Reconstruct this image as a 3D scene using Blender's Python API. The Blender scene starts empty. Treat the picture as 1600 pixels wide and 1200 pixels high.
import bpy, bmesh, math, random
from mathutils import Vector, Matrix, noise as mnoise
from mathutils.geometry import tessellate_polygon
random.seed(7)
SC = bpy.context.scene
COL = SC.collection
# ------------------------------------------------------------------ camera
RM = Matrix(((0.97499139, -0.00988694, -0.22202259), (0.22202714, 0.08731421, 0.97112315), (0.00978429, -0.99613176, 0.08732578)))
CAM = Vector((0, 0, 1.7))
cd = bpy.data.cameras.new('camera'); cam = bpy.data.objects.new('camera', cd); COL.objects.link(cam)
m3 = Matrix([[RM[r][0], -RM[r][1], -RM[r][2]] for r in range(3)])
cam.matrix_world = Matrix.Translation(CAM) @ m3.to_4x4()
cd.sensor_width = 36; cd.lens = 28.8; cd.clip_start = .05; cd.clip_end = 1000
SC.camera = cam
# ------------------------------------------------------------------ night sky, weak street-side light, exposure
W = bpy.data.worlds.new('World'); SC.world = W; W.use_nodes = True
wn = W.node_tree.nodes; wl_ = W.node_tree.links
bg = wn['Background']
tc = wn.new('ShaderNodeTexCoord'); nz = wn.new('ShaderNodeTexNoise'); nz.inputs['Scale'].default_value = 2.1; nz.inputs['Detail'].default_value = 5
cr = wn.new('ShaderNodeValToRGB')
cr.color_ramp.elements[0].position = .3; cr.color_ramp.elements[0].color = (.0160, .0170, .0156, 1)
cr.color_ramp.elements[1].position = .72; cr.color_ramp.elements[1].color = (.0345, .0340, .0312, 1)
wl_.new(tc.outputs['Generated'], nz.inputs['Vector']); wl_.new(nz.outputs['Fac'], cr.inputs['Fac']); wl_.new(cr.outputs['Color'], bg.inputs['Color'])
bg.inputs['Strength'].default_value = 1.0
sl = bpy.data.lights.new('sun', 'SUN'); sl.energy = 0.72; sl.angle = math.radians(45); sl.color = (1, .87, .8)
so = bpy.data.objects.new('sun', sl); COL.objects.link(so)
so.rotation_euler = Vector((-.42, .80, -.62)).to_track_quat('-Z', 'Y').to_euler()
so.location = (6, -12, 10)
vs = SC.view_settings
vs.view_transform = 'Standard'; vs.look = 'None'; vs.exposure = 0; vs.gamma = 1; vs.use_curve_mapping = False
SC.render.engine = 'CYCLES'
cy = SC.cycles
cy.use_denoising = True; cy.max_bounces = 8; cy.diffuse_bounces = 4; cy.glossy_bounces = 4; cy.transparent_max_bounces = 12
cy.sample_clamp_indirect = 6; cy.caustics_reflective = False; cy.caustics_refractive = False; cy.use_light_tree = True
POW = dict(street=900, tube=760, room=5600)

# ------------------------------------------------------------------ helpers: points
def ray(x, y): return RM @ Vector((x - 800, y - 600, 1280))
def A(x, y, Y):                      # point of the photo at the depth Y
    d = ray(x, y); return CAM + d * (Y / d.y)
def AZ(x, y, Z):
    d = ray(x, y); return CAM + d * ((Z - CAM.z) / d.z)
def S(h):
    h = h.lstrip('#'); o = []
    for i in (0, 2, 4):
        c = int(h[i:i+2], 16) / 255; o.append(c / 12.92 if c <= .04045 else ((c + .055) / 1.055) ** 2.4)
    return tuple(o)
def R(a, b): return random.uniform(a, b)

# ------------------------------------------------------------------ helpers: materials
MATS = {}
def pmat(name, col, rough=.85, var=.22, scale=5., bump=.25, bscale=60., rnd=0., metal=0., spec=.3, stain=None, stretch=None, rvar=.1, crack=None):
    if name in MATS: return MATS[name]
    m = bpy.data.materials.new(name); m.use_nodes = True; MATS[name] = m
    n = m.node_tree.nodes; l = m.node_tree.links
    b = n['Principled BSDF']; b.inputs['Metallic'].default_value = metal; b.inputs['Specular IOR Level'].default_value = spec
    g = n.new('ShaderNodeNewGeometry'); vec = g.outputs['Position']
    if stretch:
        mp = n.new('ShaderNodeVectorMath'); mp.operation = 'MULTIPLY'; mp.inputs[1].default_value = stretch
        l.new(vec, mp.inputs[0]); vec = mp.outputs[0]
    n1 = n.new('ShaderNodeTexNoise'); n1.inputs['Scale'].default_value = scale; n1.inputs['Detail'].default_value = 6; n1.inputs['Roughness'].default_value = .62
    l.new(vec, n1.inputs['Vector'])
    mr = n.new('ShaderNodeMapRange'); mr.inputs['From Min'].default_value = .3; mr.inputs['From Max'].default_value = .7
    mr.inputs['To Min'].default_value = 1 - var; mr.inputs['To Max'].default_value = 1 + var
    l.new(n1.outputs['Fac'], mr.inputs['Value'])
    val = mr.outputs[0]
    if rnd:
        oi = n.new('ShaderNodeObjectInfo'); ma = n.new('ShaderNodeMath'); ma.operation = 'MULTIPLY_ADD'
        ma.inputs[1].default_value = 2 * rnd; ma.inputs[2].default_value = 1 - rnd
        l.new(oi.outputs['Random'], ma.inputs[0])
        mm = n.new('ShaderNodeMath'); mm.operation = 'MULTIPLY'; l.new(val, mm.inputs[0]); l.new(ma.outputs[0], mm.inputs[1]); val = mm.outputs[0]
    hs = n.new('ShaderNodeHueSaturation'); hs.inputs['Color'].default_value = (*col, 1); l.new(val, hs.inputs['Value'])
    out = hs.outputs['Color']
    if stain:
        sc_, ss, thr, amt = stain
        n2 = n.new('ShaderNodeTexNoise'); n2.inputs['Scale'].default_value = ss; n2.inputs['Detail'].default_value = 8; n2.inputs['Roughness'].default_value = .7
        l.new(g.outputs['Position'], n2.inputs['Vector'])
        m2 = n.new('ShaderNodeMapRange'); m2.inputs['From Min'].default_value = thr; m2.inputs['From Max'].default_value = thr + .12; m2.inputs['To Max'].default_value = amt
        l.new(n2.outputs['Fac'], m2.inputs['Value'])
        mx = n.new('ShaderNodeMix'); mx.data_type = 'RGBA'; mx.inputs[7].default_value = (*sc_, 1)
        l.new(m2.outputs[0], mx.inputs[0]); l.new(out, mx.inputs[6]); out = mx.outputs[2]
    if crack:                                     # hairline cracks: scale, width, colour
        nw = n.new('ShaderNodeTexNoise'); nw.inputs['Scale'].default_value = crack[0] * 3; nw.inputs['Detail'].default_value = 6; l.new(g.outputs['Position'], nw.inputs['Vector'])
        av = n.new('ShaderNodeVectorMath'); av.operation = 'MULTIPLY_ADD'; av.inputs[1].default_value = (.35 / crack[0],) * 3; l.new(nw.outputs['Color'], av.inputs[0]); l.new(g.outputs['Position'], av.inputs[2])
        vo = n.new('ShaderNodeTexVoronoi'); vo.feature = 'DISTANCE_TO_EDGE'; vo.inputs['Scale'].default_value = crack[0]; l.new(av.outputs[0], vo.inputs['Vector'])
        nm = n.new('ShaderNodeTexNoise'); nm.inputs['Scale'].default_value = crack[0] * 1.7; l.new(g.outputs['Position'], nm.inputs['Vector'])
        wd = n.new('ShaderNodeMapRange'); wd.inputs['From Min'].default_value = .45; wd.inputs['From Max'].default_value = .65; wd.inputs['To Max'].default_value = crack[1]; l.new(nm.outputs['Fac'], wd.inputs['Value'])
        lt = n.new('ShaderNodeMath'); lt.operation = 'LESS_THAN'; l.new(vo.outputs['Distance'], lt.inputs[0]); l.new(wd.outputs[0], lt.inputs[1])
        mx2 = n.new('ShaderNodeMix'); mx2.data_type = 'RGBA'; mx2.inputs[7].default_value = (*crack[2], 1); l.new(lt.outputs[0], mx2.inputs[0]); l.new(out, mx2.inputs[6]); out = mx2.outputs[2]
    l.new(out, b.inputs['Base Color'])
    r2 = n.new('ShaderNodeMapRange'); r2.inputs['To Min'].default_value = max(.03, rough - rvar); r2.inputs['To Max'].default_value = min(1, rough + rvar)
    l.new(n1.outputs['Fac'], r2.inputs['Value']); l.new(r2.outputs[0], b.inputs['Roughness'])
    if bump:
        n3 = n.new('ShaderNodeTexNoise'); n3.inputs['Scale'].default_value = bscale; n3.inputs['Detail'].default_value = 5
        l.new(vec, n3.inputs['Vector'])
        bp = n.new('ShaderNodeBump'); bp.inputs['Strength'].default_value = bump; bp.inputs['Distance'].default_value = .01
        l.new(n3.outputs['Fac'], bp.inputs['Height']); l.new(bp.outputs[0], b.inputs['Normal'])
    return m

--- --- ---

Task brief –
Scan the material line by line and report each one that contains "scene".

Result of this exercise –
Reconstruct this image as a 3D scene using Blender's Python API. The Blender scene starts empty. Treat the picture as 1600 pixels wide and 1200 pixels high.
SC = bpy.context.scene